Self-care is a popular topic in our culture, but I question how satisfying self-care is. Has it become just another ‘thing’ you feel you need to do? Just another stress in your life? Today we’re going to learn why you should reinvent self-care into soul care.
Pedicures and bath bombs, Netflix binges and stargazing. Self-care has become a popular subject over the years and rightfully so. We’re an overworked nation who need a little extra care.
While I’m all in favor of self-care what I am questioning is if self-care has become another ‘thing’ or trend we feel we have to keep up with? Has it become another item waiting on your to-do list, creating more stress than benefit?
Like anything good, we tend to elevate it, giving it more power than it’s capable of providing. As I mentioned, I think self-care is a great thing and if nothing else it reminds us that we have to put on our own oxygen mask before helping someone else. But, we have to be careful not to attach self-care with the cure.

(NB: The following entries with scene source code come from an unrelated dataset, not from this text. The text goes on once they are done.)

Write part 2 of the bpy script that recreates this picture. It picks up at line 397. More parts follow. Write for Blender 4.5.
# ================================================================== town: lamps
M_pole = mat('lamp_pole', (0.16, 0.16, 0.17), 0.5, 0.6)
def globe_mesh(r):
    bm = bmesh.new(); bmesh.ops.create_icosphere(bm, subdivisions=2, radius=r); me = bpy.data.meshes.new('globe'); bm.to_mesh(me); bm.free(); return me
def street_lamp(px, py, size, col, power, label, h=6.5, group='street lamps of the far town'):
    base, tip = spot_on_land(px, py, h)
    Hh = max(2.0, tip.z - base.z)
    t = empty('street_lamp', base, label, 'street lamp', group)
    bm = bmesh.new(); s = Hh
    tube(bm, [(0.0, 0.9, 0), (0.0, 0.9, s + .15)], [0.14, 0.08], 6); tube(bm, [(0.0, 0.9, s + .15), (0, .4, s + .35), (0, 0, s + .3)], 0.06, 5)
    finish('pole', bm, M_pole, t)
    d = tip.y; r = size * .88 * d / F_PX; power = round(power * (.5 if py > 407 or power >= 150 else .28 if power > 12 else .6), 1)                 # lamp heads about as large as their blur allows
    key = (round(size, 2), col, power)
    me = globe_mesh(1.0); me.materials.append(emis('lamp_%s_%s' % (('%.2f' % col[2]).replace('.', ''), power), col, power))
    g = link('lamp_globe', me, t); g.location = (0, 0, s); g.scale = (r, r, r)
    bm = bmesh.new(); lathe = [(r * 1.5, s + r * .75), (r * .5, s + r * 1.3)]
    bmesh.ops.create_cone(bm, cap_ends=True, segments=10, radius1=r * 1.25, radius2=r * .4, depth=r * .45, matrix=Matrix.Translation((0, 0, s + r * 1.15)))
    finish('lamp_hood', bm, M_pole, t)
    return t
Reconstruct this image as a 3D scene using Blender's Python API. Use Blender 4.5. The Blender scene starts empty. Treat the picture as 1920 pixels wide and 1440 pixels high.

Because even if you’ve strapped on the oxygen mask, what you need when your plane is about to go down is oxygen. And that living oxygen can only come from soul care.
Inside today’s podcast, you’ll learn how to reinvent self-care into soul care and how this could be the life-giving oxygen that you need. Not to eliminate self-care but to make it more powerful in a personal way.
motivation
Self-care and soul care may sound like the same thing, but they are quite the opposite. One provides the mask and the other the actual life-giving oxygen. The source of life you need to survive a fall.
Self-care tells you what is good for you where soul care helps you to define that for yourself. It takes good things and makes them even better with a personal spin.
Of course, self-care was designed with great intentions and can be a huge benefit to your body. Self-care brings to life the idea that we can’t give out of an empty vessel, that we need to fill our cup before filling someone else’s.
The problem is, self-care is like the diet soda of health. You’re thirsty, worn out, tired, and sitting with an empty cup. So you fill it, but you fill it with diet soda. It may taste good, but it never seems to quench your thirst.
Ultimately self-care leaves you longing for more because we’ve attached the wrong motive to what it can do for you.
The only way to quench your thirst is soul care. The satisfaction that can only come from faith in the Creator of it all – not in a manufactured idea of something that ‘feels’ good.
we can’t fix ourselves
Self-care comes with the attitude of being your own self hero. The notion that you can find healing inside of yourself. The problem is broken things can’t fix other broken things. Likewise, broken people can’t fix what is broken. Only soul care can do that.
So rather than looking at soul care as a magic pill – use it as a reminder that we need to be filled and we can’t give out of an empty vessel.
The care we need is not buried deep inside of us, and it’s not waiting to be unlocked in some magical retreat or five-step program. The cure is the grace of God, and that should be elevated above all else.
That’s why it’s not about eliminating self-care but transferring self-care to soul care first. To choose to put God into the normal rhythm of your life, not just box him up into your morning routine that you may or may not get to. But to include him in your daily rhythms, even if it’s a quiet moment of awareness, of standing in awe or a simple act of thanks thrown up to him.
See where you can include God into the small habits of your day and let that fill your cup.
quote
Today’s quote comes from Dave Mathis in his book, Habits of Grace.
“Grace is too strong to leave us passive, too potent to let us wallow in the mire of our sins and weaknesses. “My grace is sufficient for you,” Jesus says, “for my power is made perfect in weakness” (2 Cor. 12:9). It is the grace of God that gives us his “means of grace” for our ongoing perseverance” – Dave Mat
action plan
The action plan this week is to put a greater focus on soul care rather than self-care. That doesn’t mean you get rid of the nightly bath routine or the long morning runs, but it does mean looking at your daily life and asking yourself the question;
Where can you see God and include Him into your day?
To put a greater emphasis on filling your soul and letting that translate into a new idea of self-care, one that is personal to you.